Overview
In Acronis Disaster Recovery, compute points are used for primary servers and recovery servers during test failover and production failover. Compute points reflect the compute resources used for running the servers (virtual machines) in the cloud.
The consumption of compute points during disaster recovery depends on the server's parameters, and the duration of the time period in which the server is in failover state. The more powerful the server and the longer the time period, the more compute points will be consumed. And the more compute points are consumed, the higher the price that you will be charged.
How to estimate compute points consumption
In the table below you can see eight different flavors for servers in the cloud. You can change the flavors of the servers in the Details tab.
Type | CPU | RAM | Compute points |
F1 | 1 vCPU | 2 GB | 1 |
F2 | 1 vCPU | 4 GB | 2 |
F3 | 2 vCPU | 8 GB | 4 |
F4 | 4 vCPU | 16 GB | 8 |
F5 | 8 vCPU | 32 GB | 16 |
F6 | 16 vCPU | 64 GB | 32 |
F7 | 16 vCPU | 128 GB | 64 |
F8 | 16 vCPU | 256 GB | 128 |
Using the information in the table, you can easily estimate how much compute points a server (virtual machine) will consume.

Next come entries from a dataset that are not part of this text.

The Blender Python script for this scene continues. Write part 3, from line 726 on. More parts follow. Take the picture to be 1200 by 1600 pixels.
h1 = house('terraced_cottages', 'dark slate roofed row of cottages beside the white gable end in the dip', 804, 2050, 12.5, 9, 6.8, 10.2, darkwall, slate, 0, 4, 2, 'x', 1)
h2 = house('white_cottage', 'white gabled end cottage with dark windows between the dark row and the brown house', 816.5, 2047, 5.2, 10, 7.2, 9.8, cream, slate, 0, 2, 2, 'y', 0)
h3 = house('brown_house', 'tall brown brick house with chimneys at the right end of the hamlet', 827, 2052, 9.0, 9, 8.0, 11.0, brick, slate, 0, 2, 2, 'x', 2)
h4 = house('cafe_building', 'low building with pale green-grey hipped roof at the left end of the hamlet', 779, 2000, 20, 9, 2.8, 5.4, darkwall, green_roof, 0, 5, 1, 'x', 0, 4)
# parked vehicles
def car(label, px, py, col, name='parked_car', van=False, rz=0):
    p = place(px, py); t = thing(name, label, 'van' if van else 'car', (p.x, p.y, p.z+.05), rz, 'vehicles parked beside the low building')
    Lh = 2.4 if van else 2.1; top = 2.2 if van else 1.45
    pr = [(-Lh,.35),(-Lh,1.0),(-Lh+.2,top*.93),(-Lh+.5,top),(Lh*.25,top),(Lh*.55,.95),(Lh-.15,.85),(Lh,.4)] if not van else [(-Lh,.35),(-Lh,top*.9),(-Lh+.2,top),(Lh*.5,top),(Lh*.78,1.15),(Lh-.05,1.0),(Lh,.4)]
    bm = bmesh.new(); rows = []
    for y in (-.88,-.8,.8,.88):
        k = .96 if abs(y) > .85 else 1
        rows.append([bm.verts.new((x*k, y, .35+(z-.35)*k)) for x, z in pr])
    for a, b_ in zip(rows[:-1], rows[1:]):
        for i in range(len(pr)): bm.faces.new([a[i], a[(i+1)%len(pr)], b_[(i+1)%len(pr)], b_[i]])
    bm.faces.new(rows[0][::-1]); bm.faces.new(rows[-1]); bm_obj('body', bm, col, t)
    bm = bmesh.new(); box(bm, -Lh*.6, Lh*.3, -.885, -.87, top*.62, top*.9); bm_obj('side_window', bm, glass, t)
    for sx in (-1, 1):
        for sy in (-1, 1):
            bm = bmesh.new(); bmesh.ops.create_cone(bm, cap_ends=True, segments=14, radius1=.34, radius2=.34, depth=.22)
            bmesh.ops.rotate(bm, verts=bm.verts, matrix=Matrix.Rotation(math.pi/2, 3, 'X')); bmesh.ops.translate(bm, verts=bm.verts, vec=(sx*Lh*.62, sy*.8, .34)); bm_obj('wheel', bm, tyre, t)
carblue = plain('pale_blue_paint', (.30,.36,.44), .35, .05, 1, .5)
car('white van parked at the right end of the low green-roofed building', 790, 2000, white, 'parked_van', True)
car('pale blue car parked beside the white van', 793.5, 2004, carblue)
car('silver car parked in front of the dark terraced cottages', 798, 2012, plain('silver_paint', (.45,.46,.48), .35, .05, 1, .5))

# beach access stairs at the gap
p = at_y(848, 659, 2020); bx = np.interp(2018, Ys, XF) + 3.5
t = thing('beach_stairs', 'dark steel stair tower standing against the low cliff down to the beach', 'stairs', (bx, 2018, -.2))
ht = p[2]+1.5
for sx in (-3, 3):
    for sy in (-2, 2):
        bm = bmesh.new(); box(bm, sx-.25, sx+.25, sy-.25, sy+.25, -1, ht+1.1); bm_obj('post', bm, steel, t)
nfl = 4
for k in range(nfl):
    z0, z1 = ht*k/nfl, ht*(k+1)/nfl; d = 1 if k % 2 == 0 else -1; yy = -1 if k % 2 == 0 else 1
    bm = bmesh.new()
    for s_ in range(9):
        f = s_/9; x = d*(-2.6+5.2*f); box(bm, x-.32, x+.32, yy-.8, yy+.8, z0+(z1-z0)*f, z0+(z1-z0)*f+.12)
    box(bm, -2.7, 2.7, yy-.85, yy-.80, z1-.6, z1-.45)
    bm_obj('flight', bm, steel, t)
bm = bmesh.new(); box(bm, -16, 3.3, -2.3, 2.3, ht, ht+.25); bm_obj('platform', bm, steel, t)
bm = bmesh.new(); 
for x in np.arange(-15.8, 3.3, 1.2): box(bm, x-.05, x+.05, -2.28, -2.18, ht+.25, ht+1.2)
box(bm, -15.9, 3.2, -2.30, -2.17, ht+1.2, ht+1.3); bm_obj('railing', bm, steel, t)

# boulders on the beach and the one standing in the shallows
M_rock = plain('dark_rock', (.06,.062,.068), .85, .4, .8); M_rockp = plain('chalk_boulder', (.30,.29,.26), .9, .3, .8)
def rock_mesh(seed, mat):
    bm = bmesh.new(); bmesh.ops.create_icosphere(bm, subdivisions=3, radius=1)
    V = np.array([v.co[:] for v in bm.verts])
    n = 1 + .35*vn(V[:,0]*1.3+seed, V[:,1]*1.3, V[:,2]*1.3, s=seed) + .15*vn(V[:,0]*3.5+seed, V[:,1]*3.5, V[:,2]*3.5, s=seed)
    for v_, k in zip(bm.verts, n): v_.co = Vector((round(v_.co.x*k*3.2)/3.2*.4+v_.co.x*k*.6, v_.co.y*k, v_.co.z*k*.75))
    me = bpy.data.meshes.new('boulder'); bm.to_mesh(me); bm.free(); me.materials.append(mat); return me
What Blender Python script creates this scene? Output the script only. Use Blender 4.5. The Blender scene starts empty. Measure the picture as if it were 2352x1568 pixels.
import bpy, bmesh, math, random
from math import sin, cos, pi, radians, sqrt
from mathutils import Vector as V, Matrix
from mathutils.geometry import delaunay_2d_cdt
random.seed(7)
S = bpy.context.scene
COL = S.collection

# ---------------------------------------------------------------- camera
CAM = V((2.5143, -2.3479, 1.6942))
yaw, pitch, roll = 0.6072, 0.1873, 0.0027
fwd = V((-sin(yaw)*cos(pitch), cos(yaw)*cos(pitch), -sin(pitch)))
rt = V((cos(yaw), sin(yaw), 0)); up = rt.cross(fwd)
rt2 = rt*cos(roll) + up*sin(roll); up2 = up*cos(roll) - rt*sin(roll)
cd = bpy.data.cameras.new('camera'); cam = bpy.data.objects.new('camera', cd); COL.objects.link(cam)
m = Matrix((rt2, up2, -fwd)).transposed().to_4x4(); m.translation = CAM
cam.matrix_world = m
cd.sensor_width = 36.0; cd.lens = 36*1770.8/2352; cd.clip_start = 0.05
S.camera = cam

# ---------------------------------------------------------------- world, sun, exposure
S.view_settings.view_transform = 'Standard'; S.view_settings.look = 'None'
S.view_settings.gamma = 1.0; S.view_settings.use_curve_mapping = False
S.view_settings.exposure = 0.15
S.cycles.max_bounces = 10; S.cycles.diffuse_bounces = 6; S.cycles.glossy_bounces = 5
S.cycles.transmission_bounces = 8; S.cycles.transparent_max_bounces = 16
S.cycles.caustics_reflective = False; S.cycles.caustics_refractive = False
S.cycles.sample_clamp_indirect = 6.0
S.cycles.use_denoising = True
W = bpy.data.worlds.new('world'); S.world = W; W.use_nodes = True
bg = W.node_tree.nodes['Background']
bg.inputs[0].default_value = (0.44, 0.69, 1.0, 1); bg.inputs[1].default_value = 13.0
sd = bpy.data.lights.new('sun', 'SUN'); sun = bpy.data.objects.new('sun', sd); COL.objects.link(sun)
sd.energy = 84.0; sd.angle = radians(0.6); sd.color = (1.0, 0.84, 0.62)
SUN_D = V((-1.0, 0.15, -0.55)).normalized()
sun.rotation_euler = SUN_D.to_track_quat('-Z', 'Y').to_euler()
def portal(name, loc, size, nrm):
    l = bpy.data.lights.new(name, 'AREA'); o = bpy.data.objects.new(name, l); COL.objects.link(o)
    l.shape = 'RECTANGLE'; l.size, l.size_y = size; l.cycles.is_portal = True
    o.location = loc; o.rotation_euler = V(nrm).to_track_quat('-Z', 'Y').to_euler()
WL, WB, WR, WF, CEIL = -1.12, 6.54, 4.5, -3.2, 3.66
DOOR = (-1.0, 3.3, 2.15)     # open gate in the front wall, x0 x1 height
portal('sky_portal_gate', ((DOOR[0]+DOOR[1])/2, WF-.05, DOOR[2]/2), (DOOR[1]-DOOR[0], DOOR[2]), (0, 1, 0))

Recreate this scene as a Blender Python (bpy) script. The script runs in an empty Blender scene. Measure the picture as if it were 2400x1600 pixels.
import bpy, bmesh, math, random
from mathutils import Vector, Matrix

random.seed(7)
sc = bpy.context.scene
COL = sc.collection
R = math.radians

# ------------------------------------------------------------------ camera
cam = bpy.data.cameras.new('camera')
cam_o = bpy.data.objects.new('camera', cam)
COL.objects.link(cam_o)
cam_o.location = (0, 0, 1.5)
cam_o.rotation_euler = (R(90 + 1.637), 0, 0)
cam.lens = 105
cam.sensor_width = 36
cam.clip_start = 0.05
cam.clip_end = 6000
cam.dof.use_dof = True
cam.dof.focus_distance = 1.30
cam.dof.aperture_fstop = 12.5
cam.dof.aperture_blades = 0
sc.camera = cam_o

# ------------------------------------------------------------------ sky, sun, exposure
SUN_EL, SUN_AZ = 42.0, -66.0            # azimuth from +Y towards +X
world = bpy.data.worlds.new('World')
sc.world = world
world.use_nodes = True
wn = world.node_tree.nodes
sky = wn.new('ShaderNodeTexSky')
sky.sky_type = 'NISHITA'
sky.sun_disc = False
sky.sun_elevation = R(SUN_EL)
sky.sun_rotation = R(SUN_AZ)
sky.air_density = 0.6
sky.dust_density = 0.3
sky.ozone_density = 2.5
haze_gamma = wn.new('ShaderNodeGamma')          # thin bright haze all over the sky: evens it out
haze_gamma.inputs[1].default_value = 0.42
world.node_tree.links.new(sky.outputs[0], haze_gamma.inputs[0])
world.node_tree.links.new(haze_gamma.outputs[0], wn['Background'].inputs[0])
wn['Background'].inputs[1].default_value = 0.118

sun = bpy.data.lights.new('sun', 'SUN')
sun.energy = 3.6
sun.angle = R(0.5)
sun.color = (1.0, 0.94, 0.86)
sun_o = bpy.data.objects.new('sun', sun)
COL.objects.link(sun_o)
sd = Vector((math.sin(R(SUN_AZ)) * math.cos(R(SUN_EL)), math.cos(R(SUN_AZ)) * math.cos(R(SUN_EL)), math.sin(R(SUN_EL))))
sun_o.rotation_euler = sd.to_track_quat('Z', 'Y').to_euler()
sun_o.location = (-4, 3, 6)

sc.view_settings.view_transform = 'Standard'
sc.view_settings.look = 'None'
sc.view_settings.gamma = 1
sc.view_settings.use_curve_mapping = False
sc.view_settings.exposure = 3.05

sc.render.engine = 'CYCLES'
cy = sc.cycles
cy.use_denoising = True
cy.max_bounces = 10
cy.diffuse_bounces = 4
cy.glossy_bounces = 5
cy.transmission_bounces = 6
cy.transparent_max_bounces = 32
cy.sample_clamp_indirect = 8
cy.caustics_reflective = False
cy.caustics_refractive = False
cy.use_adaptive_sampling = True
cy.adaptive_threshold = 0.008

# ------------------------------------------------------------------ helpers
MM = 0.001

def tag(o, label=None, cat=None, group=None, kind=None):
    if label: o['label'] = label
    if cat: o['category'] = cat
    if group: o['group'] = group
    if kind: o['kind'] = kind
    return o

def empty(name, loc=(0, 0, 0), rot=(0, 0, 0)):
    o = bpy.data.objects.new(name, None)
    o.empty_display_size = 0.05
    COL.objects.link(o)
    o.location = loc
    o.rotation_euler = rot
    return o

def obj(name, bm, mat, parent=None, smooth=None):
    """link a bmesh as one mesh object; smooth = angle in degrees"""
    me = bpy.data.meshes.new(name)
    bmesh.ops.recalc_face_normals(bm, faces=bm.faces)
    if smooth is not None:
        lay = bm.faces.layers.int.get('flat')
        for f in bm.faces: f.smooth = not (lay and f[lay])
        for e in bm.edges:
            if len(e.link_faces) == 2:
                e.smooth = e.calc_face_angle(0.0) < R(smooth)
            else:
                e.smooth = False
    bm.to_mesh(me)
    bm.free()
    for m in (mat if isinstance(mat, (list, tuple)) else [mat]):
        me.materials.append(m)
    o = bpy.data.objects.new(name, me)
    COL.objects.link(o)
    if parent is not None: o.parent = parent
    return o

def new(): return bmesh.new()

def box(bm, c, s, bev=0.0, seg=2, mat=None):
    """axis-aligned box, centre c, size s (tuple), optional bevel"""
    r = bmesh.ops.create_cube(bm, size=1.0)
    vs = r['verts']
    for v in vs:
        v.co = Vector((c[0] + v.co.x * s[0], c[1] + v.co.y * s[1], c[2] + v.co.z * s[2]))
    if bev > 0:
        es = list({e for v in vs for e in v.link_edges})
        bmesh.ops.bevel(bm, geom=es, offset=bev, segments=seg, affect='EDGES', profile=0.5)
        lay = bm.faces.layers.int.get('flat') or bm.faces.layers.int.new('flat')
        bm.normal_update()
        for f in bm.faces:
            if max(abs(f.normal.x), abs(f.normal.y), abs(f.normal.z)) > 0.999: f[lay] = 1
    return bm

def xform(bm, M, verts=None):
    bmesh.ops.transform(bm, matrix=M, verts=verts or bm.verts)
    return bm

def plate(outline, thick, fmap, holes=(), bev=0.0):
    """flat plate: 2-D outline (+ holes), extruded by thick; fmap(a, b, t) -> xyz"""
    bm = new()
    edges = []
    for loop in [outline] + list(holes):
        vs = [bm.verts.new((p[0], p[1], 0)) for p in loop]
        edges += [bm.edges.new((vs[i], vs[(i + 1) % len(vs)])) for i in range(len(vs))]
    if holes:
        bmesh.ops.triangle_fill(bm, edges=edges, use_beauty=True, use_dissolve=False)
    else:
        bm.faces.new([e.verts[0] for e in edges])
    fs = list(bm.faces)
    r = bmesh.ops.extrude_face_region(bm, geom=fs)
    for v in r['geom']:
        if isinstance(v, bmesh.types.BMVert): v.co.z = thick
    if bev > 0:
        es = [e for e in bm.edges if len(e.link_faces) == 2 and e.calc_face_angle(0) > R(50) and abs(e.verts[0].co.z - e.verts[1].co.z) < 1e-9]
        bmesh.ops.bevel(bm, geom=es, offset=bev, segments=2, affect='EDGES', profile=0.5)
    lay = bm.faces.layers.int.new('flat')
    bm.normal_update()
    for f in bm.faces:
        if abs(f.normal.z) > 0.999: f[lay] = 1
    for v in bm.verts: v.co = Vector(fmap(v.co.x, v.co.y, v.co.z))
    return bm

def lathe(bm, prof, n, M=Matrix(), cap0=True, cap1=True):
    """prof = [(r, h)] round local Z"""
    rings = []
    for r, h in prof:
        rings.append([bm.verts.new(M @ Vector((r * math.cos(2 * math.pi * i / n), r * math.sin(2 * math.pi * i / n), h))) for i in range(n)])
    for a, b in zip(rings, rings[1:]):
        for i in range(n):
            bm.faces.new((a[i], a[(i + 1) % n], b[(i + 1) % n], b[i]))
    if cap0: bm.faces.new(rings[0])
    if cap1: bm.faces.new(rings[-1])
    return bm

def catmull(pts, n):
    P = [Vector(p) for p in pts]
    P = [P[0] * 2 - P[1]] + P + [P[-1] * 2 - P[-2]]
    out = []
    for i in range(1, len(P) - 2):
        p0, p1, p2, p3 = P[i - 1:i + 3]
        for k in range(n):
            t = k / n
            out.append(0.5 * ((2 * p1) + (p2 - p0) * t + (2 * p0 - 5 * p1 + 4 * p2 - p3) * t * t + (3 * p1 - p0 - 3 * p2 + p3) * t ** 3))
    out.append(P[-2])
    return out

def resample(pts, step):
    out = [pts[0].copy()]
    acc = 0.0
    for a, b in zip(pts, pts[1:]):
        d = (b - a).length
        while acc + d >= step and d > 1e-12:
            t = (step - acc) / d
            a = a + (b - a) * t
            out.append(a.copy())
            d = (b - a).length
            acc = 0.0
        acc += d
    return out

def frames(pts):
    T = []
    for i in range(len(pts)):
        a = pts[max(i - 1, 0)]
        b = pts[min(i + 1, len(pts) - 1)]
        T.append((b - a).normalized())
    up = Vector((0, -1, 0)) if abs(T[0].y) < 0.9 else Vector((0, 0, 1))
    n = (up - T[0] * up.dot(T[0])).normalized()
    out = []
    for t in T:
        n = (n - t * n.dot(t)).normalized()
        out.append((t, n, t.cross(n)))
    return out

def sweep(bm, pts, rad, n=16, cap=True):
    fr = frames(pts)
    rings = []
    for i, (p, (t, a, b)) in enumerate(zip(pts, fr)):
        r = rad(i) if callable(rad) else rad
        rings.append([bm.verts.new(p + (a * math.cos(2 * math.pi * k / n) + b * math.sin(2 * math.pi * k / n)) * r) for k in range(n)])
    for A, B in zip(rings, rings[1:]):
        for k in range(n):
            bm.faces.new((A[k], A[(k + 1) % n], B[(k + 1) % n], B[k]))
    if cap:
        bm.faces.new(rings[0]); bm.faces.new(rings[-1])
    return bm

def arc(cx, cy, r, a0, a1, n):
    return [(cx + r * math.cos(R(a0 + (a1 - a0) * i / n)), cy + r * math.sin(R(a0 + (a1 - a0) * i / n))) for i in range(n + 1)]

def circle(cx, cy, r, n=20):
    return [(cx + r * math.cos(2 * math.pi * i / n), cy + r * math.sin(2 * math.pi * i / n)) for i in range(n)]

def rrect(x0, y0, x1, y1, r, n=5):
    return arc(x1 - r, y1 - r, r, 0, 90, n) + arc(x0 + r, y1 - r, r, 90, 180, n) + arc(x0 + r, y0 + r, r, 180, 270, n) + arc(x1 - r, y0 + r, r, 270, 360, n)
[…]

For example, if you want to protect with Disaster Recovery one virtual machine with 4 vCPU* of 16 GB RAM, and one virtual machine with 2 vCPU with 8 GB of RAM, the first virtual machine will consume 8 compute points per hour, and the second virtual machine – 4 compute points per hour. If both virtual machines are in failover, the total consumption will be 12 compute points per hour, or 288 compute points for the whole day (12 compute points x 24 hours = 288 compute points).
*vCPU refers to a physical central processing unit (CPU) that is assigned to a virtual machine and is a time dependent entity.